À l’image de sa narration, Boccaperta déploie une scénographie imposante et savamment réfléchie, remettant au goût du jour le mystère médiéval. De l’éclairage aux costumes, rien n’est laissé au hasard et tout semble suivre ce fluide mouvement évolutionnel qui nous amène du XVIIème siècle de Joseph Desa au probable XXIème siècle de Chiara. Éclairage rustique à la bougie, animations pixélisées référençant les jeux-vidéos, projections vidéo…Boccaperta ! enchaine les médiums narratifs sans avoir le temps de reprendre son souffle, donnant à l’ensemble un dynamisme aussi entrainant que déroutant.
Loin de Boccaperta !, toutefois, l‘idée d’assumer un quelconque militantisme politique. En menant son spectateur, presque par le bout du nez, d’interrogation en interrogation, le spectacle crée une tension à laquelle il ne répond qu’en demi-teinte, à travers des partis pris à demi-mots.

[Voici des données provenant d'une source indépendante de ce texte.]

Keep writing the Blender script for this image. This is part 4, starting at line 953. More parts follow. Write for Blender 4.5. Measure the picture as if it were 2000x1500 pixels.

Si ses révélations finales ont ce goût de trop peu, c’est sans doute pour mieux laisser le spectateur en seul juge du tableau sociétal à la fois futuriste et ancien qu’il expose.
À l’époque du transhumanisme et des nouvelles technologies, Boccaperta ! est un spectacle qui, par des chemins détournés et parfois tortueux, questionne les relations de pouvoir qui sous-tendent notre monde depuis des siècles. Un spectacle qui, comme un bon livre, mériterait sans doute d’être vu plusieurs fois pour en comprendre toutes les subtilités.